Émaillé de nombreuses réflexions métaphysiques sur la binarité de genre et la dichotomie que celle-ci implique – symbolisée tout au long du film par ce que certain·e·s appellent désormais un « éclairage bisexuel », mêlant le bleu et le rose –, Please Baby Please séduit par la beauté de ses scènes, qui se succèdent comme des tableaux à la composition savamment orchestrée. À l’instar de celles, parfois loufoques, transposant les rêves BDSM de Suze, tantôt vénérée par les Young Gents, tantôt marquée sur la fesse, par leur leader (Karim Saleh), avec un fer à repasser.

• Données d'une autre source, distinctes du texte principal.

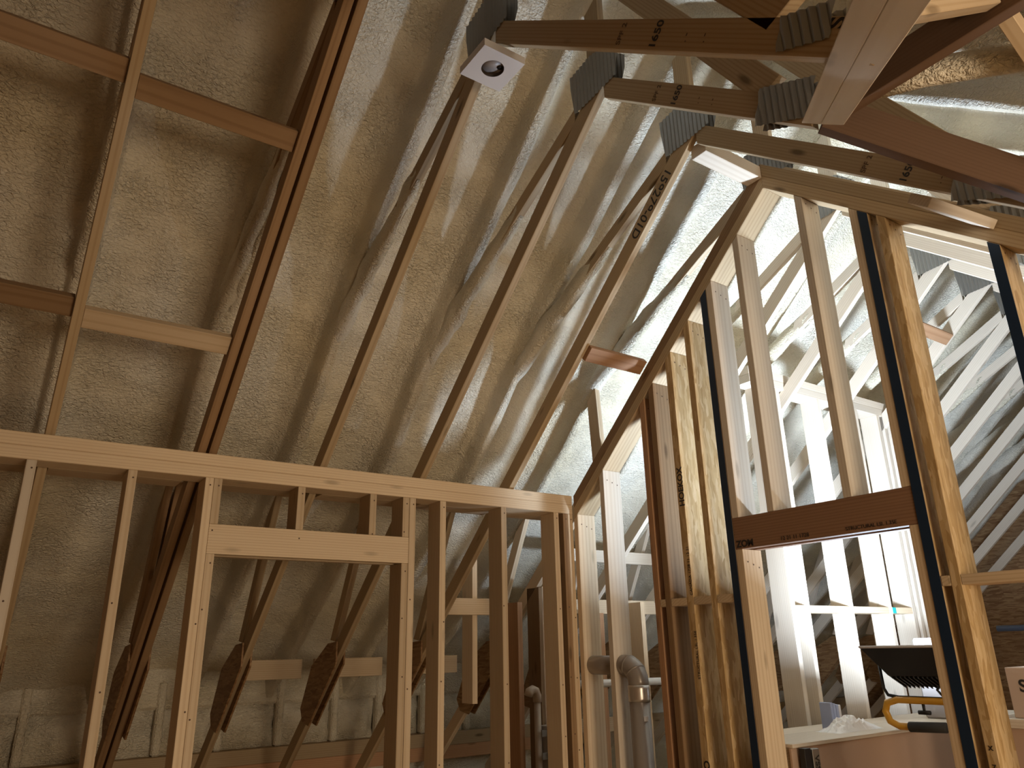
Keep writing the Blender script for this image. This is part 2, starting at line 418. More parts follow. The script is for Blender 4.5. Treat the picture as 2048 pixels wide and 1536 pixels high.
def truss(x, label, yr=-0.95, yj=1.17, group='roof trusses', mat='chord', plies=(0,), heel=True, text_fn=None, right=True, strut=False, left_end=5.95, js=1.0):
    t = thing('roof_truss', P(x, RY, 0), label, 'truss', group)
    for k, dx in enumerate(plies):
        a, b = x + dx, x + dx + 0.038
        bl = prism_yz('bottom_chord', [(RY, UL(RY)), (left_end, UL(left_end)), (left_end, UL(left_end) - DV), (RY, UL(RY) - DV)], a, b, mat, t)
        if right: br = prism_yz('bottom_chord', [(yr, UR(yr)), (RY, UR(RY)), (RY, UR(RY) - DV), (yr, UR(yr) - DV)], a, b, mat, t)
        prism_yz('top_chord', [(RY, TCu(RY)), (6.25, TCu(6.25)), (6.25, TCu(6.25) + 0.13), (RY, TCu(RY) + 0.13)], a, b, mat, t)
        if right:
            ye = yr + 0.55 if yr > 0 else -1.6
            prism_yz('top_chord', [(ye, TCu(ye)), (RY, TCu(RY)), (RY, TCu(RY) + 0.13), (ye, TCu(ye) + 0.13)], a, b, mat, t)
        prism_yz('web', [(2.24, 2.415), (3.78, 1.634), (3.78, 1.554), (2.24, 2.335)], a, b, mat, t)
        foam_coat(a, b, 2.72, 3.72, t, x * 3.7 + k)
        if right:
            ya = yj + 0.06; za = UR(ya)
            prism_yz('web', [(ya + 0.04, za - 0.01), (ya + 0.04 + 0.66, za + 1.05), (ya + 0.60, za + 1.08), (ya - 0.06, za + 0.03)], a, b, mat, t, grain=(0, 0.66, 1.05))
        prism_yz('king_post', [(2.035, 2.525), (2.035, 3.15), (2.13, 3.15), (2.13, 2.50)], a, b, mat, t)
        if heel: prism_yz('heel_strut', [(4.86, 0.06), (4.36, 1.02), (4.43, 1.06), (4.94, 0.07)], a, b, mat, t)
        if strut: prism_yz('heel_strut', [(3.66, UL(3.66)), (3.70, TCu(3.70)), (3.61, TCu(3.61)), (3.57, UL(3.57))], a, b, 'pine', t)
    xa, xb = x + plies[0], x + plies[-1] + 0.038
    nail_plate(APEX_PLATE, xa, t, -1); nail_plate(APEX_PLATE, xb, t, 1)
    if right:
        jp = joint_plate(yj, js); nail_plate(jp, xa, t, -1); nail_plate(jp, xb, t, 1)
    if heel:
        prism_yz('gusset', HEEL, xa - 0.013, xa - 0.001, 'osb', t); prism_yz('gusset', HEEL, xb + 0.001, xb + 0.013, 'osb', t)
    if text_fn and right: text_fn(t, bl, br, xa)
    return t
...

Sorti aux États-Unis en octobre 2022 et désormais disponible en exclusivité, en France, sur la plateforme de streaming Mubi, Please Baby Please se sert ainsi de la forte charge sexuelle qu’il dégage et des questionnements identitaires qu’il soulève comme d’un fil rouge, avec ses dialogues philosophiques et poétiques, truffés de sous-entendus, et sa musique suggestive, jouée au saxophone. Décortiquant et analysant les rapports de domination, Please Baby Please livre plus largement une réflexion sur un monde dans lequel chacun·e est enjoint·e à s’adonner à une performance permanente.
« Quel chef d’œuvre que l’homme », déclare le père d’Arthur, citant Hamlet lors d’une conversation téléphonique avec son fils. De Shakespeare, Amanda Kramer reprend également la notion baroque de Theatrum mundi, du monde comme théâtre, dans lequel chacun des personnages est contraint·e de jouer le rôle qui lui a été assigné, tout en essayant de le fuir. « Il voulait qu’on ait peur de sa masculinité pour éviter d’avoir peur de la nôtre », déclare ainsi Suze à son mari, tentant de justifier un acte violent et inattendu, qui semblera la libérer, autant qu’il aidera son mari à s’affirmer tel qu’il est vraiment. 
Please Baby Please est actuellement disponible sur la plateforme de streaming Mubi.